Prompt:
Please output exactly the lines of the material from the first through the line containing "return tuple(x /", and nothing more.

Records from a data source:
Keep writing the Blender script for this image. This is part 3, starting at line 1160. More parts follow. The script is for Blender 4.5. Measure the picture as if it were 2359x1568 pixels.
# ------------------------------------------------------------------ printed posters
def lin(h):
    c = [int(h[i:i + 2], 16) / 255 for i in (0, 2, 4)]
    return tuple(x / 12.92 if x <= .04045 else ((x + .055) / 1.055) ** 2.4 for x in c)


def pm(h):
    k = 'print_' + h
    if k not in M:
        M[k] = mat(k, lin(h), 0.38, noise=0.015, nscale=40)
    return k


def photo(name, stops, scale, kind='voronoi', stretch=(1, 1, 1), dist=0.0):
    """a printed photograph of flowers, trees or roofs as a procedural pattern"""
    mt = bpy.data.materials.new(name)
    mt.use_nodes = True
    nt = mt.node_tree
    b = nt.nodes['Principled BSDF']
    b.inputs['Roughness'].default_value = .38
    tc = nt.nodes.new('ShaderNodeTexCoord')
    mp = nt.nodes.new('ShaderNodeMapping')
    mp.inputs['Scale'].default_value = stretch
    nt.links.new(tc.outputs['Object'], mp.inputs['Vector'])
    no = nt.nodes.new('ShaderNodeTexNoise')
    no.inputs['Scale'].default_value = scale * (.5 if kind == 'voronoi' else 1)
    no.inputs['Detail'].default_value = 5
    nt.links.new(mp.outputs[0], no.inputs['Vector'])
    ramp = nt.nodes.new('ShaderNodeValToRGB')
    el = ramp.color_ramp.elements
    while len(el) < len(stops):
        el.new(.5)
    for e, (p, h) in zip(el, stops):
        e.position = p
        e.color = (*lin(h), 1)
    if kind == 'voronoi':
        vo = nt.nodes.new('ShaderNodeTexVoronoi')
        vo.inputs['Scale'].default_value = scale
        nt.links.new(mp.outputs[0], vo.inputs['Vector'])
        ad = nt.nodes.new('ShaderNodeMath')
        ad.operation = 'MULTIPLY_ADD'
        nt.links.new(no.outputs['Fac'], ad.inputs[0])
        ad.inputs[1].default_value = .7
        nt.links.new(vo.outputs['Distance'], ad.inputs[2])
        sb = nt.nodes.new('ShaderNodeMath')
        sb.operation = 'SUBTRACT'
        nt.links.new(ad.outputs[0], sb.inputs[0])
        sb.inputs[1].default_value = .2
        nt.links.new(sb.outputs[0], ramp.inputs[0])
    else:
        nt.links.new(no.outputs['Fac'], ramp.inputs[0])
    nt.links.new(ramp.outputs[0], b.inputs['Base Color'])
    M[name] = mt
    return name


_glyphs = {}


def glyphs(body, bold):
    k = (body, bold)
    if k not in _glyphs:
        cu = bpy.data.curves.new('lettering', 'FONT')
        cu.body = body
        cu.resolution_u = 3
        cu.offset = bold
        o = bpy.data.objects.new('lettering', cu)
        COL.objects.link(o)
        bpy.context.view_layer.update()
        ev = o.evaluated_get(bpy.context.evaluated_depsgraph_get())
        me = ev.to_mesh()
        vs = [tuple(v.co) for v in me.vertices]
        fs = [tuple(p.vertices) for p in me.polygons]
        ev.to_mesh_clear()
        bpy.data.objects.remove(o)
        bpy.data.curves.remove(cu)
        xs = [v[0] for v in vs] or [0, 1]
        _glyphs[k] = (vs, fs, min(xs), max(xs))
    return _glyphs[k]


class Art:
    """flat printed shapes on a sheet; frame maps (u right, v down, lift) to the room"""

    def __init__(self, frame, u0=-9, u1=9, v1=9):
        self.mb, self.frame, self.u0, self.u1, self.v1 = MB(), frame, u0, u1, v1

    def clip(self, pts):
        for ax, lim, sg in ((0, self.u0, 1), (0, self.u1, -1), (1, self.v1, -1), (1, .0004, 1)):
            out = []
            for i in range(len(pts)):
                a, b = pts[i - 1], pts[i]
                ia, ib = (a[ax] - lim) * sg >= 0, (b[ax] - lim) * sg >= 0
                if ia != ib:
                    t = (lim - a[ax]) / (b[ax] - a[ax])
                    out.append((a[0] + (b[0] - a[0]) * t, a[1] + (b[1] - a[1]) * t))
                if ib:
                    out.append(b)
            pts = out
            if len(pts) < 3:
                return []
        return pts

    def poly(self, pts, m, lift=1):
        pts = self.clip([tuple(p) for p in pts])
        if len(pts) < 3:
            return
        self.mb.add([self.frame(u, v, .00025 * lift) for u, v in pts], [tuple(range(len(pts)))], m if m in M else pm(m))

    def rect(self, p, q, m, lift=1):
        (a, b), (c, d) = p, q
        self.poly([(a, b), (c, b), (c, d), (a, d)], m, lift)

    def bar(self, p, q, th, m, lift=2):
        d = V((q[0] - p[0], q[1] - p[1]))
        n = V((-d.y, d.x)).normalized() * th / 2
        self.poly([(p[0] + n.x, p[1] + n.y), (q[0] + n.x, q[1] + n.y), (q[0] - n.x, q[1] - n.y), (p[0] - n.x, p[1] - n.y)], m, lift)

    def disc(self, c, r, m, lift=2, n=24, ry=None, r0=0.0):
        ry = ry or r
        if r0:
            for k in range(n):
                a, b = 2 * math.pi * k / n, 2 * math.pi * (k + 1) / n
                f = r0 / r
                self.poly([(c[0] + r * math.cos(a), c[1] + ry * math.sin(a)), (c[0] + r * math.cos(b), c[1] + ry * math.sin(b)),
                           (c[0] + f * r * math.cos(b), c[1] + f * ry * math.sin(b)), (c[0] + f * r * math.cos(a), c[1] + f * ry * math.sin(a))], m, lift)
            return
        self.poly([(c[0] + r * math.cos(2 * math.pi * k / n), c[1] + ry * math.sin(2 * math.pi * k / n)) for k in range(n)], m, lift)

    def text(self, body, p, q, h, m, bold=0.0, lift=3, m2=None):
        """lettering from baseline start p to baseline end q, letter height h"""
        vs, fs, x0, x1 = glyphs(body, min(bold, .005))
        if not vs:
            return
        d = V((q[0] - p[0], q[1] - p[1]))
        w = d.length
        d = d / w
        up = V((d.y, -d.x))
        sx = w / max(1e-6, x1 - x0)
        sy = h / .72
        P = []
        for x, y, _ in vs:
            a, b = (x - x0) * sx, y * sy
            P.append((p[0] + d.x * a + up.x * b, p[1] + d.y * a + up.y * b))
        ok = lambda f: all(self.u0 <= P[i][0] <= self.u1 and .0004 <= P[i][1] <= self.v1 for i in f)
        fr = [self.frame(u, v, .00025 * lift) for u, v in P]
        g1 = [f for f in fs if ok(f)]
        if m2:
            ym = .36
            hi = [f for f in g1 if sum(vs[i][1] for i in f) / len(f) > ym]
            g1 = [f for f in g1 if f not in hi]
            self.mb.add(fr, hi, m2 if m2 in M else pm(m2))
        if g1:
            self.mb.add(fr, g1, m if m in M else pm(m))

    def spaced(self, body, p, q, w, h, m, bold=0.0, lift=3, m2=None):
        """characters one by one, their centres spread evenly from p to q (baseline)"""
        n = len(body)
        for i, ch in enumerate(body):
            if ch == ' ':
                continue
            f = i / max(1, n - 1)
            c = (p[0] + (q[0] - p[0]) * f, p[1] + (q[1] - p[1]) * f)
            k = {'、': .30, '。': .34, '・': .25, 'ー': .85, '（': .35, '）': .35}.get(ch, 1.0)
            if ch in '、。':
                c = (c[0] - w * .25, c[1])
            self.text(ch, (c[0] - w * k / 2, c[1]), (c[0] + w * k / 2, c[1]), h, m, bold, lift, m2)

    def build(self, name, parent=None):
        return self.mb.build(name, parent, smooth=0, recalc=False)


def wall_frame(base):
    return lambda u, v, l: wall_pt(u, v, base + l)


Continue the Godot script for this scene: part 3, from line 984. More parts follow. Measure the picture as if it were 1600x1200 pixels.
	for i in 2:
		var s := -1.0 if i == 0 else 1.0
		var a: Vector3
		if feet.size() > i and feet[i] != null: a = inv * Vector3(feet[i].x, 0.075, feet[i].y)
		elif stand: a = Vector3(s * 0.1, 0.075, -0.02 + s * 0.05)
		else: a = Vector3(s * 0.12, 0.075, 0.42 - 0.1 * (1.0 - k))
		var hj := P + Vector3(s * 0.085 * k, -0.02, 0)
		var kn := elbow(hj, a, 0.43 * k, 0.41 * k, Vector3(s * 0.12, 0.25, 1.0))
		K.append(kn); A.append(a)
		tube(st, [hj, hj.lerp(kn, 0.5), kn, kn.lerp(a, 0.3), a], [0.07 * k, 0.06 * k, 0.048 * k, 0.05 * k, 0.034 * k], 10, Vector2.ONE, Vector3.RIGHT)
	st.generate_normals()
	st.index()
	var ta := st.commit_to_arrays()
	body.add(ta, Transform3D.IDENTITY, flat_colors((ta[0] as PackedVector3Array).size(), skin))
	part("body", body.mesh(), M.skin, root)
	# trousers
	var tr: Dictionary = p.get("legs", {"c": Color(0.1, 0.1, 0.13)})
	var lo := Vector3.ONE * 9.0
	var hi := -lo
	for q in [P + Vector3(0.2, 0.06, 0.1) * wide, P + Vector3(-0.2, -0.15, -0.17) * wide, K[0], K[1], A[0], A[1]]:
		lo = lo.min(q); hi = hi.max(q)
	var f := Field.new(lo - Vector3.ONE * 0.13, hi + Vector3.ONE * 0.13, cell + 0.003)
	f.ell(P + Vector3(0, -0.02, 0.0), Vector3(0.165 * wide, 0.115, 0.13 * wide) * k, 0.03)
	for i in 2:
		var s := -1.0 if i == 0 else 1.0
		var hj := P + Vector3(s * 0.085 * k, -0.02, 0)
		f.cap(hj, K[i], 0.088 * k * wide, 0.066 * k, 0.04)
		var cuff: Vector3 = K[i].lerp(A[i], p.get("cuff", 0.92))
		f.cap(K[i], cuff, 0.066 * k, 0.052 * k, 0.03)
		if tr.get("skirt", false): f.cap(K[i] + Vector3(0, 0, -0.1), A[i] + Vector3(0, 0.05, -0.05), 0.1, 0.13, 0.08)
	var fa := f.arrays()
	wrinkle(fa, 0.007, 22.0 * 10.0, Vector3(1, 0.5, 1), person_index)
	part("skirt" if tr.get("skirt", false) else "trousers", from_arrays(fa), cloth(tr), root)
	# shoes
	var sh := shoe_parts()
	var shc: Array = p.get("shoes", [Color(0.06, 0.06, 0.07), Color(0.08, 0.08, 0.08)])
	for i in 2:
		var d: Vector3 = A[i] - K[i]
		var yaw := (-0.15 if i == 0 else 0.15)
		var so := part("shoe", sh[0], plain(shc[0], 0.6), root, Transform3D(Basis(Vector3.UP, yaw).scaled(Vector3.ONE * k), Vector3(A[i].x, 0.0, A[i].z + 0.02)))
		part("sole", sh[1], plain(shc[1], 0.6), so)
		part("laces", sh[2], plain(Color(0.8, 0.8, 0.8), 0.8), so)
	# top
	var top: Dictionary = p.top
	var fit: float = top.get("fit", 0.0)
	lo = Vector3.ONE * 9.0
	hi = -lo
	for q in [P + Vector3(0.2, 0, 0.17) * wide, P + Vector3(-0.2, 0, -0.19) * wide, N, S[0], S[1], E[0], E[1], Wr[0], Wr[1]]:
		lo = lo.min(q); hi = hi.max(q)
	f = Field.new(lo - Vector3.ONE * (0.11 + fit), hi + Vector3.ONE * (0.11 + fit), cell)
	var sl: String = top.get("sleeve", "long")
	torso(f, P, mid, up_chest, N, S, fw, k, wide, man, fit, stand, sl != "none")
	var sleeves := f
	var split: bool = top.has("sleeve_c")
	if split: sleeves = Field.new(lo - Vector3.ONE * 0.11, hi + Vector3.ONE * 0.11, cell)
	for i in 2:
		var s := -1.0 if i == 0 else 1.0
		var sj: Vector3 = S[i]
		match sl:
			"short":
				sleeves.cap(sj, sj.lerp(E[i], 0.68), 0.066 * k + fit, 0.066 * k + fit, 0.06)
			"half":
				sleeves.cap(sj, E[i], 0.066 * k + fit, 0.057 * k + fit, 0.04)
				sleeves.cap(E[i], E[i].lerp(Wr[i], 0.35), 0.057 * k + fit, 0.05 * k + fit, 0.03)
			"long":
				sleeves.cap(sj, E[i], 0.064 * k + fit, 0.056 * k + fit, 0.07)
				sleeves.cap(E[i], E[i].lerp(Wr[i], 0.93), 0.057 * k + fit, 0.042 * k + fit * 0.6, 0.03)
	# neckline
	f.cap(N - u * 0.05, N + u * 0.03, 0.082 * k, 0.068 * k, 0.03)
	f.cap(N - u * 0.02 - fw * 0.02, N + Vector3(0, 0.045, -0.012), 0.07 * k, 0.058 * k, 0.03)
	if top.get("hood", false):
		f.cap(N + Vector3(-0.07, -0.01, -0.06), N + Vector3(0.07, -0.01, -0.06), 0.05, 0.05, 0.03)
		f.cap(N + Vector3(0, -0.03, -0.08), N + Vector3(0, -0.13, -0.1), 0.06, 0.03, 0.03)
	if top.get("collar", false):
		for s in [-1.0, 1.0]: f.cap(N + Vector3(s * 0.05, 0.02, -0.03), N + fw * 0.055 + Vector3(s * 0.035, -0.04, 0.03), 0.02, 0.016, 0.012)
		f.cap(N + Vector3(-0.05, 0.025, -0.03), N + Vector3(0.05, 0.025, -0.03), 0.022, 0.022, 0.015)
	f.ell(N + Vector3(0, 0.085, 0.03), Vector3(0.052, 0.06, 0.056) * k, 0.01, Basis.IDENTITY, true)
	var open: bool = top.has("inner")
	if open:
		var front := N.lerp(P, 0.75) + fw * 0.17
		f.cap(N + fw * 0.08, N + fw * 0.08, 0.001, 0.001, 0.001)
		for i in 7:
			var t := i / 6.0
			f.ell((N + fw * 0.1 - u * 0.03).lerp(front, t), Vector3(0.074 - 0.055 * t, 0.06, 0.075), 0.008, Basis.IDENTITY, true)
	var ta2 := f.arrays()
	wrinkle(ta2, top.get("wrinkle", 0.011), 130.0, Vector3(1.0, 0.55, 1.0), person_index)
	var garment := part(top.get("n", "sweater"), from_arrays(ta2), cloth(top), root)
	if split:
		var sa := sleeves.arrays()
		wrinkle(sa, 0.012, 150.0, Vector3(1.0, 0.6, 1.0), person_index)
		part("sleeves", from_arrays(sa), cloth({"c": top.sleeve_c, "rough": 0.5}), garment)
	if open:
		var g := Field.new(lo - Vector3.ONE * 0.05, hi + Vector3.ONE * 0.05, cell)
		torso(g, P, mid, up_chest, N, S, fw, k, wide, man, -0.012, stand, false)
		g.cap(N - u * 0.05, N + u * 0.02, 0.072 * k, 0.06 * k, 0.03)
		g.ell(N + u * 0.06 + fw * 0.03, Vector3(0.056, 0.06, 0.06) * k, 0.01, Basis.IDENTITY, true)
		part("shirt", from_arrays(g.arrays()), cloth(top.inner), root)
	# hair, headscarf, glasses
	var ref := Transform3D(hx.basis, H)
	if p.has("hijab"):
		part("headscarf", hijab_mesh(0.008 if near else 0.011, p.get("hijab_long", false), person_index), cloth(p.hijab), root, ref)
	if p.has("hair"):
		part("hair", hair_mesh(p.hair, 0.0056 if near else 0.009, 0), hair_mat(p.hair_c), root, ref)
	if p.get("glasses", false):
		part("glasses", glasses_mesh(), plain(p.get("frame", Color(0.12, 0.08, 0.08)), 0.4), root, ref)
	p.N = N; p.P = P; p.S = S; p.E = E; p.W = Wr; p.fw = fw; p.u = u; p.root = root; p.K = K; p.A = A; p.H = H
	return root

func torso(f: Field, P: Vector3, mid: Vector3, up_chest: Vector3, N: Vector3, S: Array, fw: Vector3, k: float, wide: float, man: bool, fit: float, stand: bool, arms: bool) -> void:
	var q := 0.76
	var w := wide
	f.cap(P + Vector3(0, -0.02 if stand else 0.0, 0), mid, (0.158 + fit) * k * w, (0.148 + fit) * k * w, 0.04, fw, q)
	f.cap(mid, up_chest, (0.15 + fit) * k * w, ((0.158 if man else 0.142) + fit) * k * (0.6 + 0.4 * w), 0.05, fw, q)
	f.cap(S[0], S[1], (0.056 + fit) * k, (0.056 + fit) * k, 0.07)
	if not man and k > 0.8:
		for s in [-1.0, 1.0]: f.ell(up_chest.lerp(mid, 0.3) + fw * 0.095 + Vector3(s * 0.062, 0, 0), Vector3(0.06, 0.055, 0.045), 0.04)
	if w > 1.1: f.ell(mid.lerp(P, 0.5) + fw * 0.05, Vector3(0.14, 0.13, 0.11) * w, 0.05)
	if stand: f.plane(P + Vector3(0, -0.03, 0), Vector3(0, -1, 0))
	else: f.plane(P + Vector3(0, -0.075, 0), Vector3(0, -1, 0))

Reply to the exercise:
Keep writing the Blender script for this image. This is part 3, starting at line 1160. More parts follow. The script is for Blender 4.5. Measure the picture as if it were 2359x1568 pixels.
# ------------------------------------------------------------------ printed posters
def lin(h):
    c = [int(h[i:i + 2], 16) / 255 for i in (0, 2, 4)]
    return tuple(x / 12.92 if x <= .04045 else ((x + .055) / 1.055) ** 2.4 for x in c)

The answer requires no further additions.